We can now sort based on frequency: the number of times we found that linkage from the original item to each one in the set.  Those linked most often are returned at the top. 
Then we need to trim the set to a usable number. 
Cut-off isn't always tidy. 
Some sets mainly consisting of frequencies of 1, so there’s very little overlap between patrons.
Sub-sort by total number of circulation transactions.  (Another approach would be to subsort by a secondary category (e.g. arts);  on the list for future tweaks.) well did this experiment work?
There are a few interesting things worth noting here.
Only the fourth item shares subject headings with the original item; only the last 2 have call numbers reasonably close to it.  You would never find the first two items, which seem to be very good recommendations, by following subject headings or browsing call numbers.

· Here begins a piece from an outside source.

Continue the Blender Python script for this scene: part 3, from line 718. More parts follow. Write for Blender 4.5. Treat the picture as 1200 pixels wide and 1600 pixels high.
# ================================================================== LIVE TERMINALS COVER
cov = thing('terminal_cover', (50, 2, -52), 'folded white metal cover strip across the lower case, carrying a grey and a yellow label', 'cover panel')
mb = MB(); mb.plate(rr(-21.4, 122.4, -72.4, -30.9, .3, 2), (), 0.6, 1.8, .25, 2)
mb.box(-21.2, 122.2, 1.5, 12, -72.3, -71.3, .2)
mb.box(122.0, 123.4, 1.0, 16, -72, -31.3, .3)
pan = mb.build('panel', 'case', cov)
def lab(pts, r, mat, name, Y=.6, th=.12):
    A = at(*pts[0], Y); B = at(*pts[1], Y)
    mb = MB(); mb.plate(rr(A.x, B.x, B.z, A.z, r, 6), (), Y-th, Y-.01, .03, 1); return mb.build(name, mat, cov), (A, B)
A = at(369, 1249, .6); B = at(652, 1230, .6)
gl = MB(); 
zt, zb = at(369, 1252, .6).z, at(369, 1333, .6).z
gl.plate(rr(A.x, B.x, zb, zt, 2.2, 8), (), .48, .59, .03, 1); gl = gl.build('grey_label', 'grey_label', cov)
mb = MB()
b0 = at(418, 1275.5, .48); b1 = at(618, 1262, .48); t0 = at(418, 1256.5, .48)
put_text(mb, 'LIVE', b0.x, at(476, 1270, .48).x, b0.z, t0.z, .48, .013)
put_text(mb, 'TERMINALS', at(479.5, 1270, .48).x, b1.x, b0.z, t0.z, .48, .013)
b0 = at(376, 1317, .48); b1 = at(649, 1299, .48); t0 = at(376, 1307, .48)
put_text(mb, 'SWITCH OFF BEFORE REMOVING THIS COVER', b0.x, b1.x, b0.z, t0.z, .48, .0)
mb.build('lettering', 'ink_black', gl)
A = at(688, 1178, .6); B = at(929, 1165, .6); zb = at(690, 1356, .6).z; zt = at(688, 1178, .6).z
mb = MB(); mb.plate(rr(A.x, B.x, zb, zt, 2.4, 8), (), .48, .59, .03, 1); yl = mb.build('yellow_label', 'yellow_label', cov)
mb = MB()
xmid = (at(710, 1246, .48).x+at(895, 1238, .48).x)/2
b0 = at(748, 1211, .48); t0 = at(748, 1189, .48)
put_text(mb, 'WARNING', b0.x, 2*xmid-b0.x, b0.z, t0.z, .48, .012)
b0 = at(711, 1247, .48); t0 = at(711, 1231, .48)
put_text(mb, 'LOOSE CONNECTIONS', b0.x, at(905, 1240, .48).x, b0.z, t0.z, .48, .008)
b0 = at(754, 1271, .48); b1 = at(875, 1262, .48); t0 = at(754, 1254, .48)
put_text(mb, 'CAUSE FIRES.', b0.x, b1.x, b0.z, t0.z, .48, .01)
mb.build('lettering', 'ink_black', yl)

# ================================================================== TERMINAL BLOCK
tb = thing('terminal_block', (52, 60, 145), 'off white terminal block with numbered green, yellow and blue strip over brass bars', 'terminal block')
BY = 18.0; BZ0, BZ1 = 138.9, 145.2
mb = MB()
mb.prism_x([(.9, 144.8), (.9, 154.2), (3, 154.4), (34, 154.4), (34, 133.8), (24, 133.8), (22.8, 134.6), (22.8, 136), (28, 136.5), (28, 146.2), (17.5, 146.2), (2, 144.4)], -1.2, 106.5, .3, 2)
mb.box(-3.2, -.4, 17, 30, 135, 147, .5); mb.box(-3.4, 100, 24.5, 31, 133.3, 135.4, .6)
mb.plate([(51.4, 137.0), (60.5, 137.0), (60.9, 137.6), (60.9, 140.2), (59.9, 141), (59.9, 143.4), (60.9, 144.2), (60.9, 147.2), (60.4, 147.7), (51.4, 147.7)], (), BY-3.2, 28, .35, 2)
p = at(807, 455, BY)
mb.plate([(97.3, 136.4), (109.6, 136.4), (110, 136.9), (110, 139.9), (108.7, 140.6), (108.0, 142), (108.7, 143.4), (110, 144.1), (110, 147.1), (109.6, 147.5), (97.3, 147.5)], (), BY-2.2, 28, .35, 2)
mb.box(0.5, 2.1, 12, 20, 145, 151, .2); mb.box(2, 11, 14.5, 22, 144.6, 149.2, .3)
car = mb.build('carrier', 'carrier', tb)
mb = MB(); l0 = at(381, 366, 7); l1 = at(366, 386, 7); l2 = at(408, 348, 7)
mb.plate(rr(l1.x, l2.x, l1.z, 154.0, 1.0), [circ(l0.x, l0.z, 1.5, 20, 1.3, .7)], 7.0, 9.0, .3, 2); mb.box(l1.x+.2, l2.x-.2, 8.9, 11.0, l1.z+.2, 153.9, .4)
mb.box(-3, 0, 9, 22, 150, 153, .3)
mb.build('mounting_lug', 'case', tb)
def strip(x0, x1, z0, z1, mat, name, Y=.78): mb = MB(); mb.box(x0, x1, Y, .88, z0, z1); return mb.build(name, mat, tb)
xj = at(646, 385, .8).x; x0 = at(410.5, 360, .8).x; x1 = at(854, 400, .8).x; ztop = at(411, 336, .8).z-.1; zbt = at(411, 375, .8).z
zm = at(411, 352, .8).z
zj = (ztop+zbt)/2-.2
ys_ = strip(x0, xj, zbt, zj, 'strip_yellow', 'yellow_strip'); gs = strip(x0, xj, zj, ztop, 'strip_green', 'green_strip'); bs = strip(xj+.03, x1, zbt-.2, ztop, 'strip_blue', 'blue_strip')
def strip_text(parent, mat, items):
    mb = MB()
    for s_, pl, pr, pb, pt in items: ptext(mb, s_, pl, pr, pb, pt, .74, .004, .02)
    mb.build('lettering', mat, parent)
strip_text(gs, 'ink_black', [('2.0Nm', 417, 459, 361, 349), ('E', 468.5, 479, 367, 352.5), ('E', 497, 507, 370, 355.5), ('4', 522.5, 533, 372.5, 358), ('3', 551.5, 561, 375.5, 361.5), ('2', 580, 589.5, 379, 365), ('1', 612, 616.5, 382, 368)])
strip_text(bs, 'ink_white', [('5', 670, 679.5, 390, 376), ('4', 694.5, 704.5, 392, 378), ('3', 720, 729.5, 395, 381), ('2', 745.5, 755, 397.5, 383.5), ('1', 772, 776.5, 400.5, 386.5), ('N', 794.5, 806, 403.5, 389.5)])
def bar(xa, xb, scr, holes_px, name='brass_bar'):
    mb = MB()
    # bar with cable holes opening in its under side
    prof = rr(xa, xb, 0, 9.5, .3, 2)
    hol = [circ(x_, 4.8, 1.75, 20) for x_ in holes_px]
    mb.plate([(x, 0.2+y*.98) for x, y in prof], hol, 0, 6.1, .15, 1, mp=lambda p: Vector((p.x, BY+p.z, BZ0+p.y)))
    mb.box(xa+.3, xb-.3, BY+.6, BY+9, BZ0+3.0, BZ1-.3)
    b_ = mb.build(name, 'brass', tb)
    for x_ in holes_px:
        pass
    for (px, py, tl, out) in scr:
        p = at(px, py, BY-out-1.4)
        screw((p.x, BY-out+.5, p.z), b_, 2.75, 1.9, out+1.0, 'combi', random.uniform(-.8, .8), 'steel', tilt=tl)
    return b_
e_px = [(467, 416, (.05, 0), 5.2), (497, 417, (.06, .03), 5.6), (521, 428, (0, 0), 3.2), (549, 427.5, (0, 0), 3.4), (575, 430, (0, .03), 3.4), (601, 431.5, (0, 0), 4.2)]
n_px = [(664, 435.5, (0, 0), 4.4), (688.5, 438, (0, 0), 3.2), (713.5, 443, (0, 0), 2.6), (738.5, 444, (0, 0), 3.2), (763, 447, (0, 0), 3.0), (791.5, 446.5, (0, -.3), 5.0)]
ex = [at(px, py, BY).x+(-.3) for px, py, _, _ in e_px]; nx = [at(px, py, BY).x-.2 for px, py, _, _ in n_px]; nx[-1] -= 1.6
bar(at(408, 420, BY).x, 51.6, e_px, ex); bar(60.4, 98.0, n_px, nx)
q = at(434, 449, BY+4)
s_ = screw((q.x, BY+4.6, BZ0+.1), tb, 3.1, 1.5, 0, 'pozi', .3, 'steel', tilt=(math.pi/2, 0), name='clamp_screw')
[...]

Again, we see that the very first recommendation shares no author, subject headings, call number...this item wouldn’t easily be found by browsing from “Assembling California”.    The middle two may be textbooks; the last is another popular geology text by the same author.
Focusing only on circulation-based recommendations.
Task-based, again using graduate and undergraduate students at UC Berkeley as participants.
Instead of considering patron habits, similar items are found by creating a query using key pieces of the content of the original bibliographic record.  Items found with that query are presented as recommendations.
We’ll look at similarity-based recommendations for the Dorothea Lange item. 
This time, the recommended items all share subject headings with the initial item, and call numbers are closer you might expect given the method.  They are more biographical in nature; the recommended items are much “more like this...!”  Nothing unexpected.
And we’ll look at “Assembling California...” again, we see more shared subject headings, closer call numbers.  Notice, however, that unlike the original item, which is written for a popular audience, these items appear to be much more technical in nature.  
This method is still under development, will likely change.
Alternative methods:  not mutually exclusive, and all may be of interest for different reasons and to support different tasks.  We’re considering how all of these methods could intersect in terms of presentation to the user.
The circulation-based method seems to generate recommendations that start to harness the “collective intelligence” of the scholarly community, in ways that the other methods do not.  But => less than 25% of the collection (the part that circulates).  MUST generate recommendations that delve into the “long tail.”    Also, long-term viability of circulation data is unclear.  a) availability; b) access increasingly digital.  Are there other data sources that can make those interesting connections that the metadata cannot make for us?
Book bags for personal collections?
Questions;  integration of these pieces, with each other and within context of CDL’s production environment.